An expert panel including Paris Aristotle, Guy S. Goodwin-Gill, Gillian Triggs and Huy Truong will discuss ways to break Australia’s deadlock over refugee policy at a UNSW Grand Challenges event at Sydney Opera House on 15 August.

The panel event, co-hosted by the UNSW Grand Challenge on Refugees & Migrants and the Andrew & Renata Kaldor Centre for International Refugee Law, will discuss possible solutions to issues including how we can protect those who seek refuge in our region, how we can break the deadlock that has seen refugee policy become a political football, and how we can create a just, lawful and humane approach to displacement.

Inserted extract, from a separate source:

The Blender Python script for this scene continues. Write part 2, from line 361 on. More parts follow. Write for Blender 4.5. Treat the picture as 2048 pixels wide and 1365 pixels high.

There are more refugees on the move than ever before. According to the latest annual Global Trends study from the UN Refugee Agency, UNHCR, 65.6 million people were displaced worldwide at the end of 2016 – about 300,000 more than the previous year. Of this number, some 21.3 million were refugees.

Compared with many other countries, the scale of the problem in Australia is tiny, but issues around refugees and asylum seekers generate huge political heat. Discussion can seem futile as issues of law and principle clash with political expediency and entrenched positions.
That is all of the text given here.